(Short exercise)
Every line containing the word "part" needs to be found and copied.

(Material for this exercise)
☆ ☆ ☆ ☆ ☆

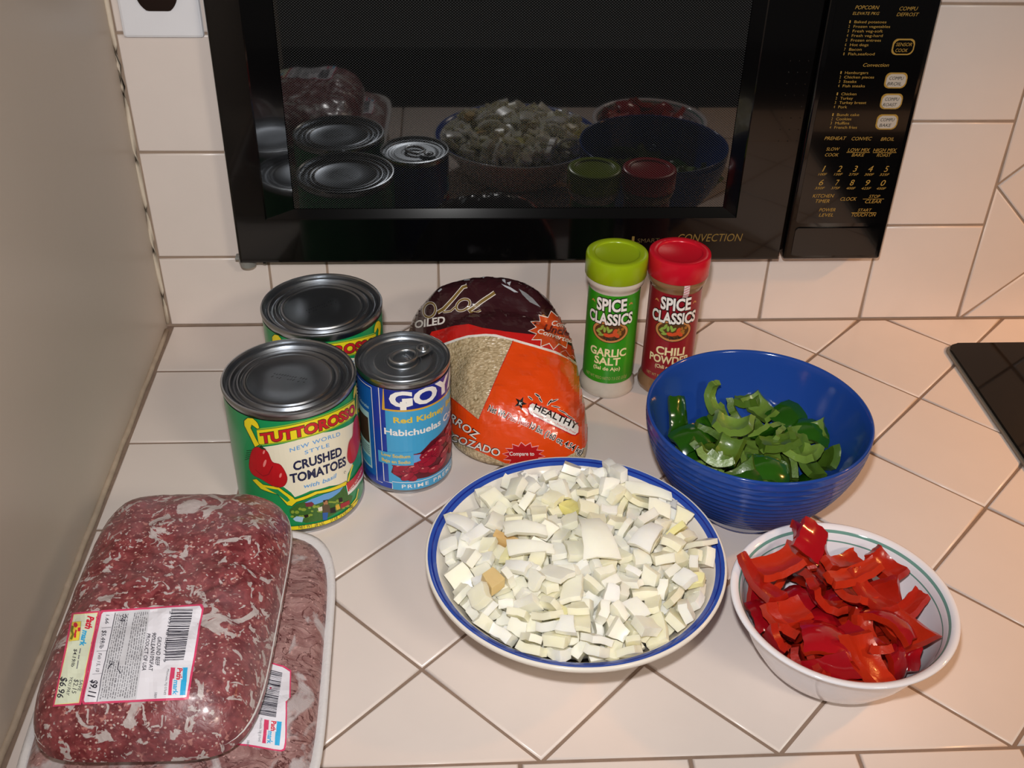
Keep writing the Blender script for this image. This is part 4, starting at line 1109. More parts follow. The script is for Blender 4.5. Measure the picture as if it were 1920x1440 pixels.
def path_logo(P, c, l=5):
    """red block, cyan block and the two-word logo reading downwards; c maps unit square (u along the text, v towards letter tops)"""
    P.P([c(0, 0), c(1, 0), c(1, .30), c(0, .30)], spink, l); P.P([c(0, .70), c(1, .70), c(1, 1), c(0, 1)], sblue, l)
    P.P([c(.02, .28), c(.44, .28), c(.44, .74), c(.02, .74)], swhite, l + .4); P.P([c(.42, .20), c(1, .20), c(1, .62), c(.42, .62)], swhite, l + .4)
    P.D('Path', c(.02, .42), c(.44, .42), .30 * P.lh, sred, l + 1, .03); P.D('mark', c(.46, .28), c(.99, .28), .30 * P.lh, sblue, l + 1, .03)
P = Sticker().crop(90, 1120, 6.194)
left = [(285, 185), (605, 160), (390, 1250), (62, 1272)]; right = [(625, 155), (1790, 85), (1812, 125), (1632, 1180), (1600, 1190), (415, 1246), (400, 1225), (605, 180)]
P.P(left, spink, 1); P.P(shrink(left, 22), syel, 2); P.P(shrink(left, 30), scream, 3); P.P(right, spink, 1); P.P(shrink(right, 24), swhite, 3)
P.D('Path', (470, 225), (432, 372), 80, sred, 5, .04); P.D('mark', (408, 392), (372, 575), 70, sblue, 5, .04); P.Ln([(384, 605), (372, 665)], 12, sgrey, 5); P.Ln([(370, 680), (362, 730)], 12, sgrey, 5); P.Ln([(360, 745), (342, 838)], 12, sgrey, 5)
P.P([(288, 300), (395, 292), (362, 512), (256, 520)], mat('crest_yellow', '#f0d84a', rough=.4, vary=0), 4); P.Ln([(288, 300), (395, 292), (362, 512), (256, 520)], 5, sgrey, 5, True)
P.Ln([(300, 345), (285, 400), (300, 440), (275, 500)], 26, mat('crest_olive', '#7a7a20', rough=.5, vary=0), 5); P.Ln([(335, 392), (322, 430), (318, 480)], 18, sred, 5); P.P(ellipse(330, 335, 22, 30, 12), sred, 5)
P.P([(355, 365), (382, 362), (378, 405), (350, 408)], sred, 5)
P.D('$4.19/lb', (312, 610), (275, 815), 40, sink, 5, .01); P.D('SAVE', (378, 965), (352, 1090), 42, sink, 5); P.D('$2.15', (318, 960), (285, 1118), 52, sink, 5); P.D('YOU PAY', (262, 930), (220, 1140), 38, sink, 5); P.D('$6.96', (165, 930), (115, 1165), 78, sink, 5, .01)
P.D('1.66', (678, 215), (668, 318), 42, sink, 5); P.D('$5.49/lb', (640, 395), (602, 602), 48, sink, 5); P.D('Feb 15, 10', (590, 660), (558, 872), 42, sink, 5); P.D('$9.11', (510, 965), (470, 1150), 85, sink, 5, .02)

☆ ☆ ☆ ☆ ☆

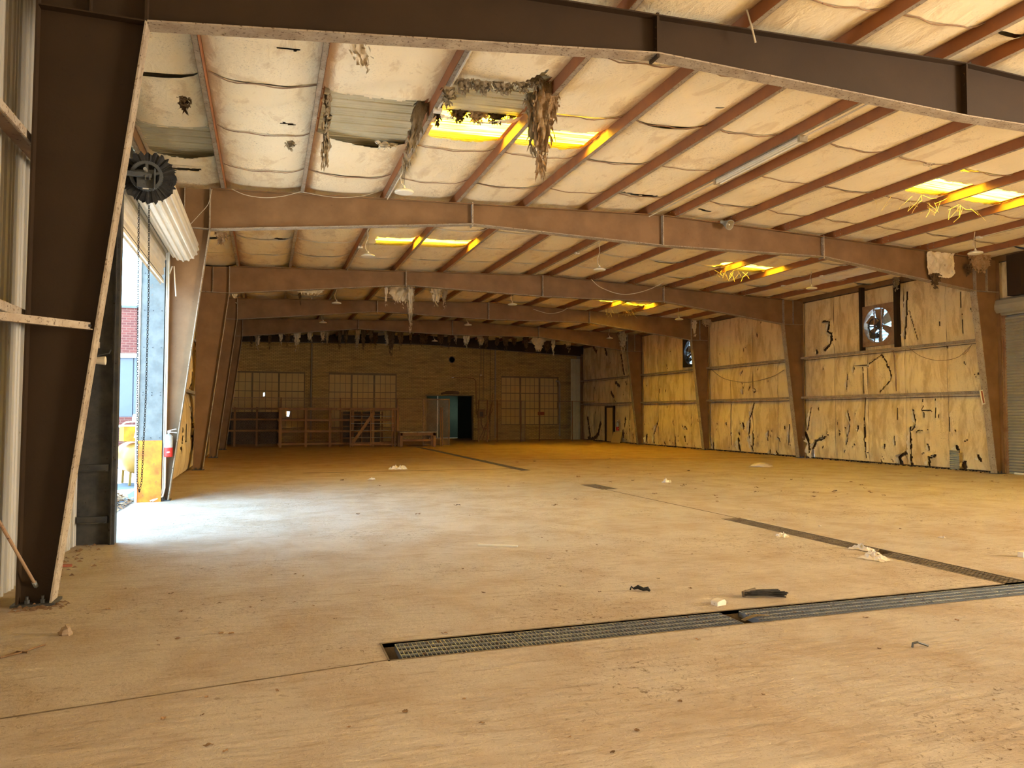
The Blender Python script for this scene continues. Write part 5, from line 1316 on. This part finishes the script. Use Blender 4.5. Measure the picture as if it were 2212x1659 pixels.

☆ ☆ ☆ ☆ ☆

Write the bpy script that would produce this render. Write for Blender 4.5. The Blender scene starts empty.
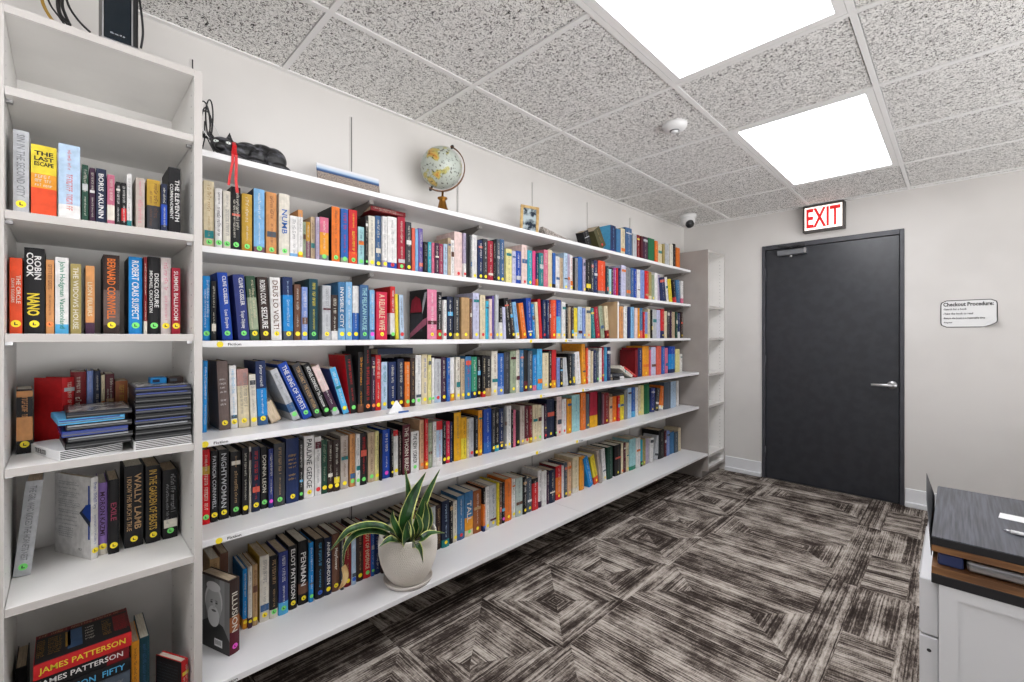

☆ ☆ ☆ ☆ ☆

(Reply)
Keep writing the Blender script for this image. This is part 4, starting at line 1109. More parts follow. The script is for Blender 4.5. Measure the picture as if it were 1920x1440 pixels.
The Blender Python script for this scene continues. Write part 5, from line 1316 on. This part finishes the script. Use Blender 4.5. Measure the picture as if it were 2212x1659 pixels.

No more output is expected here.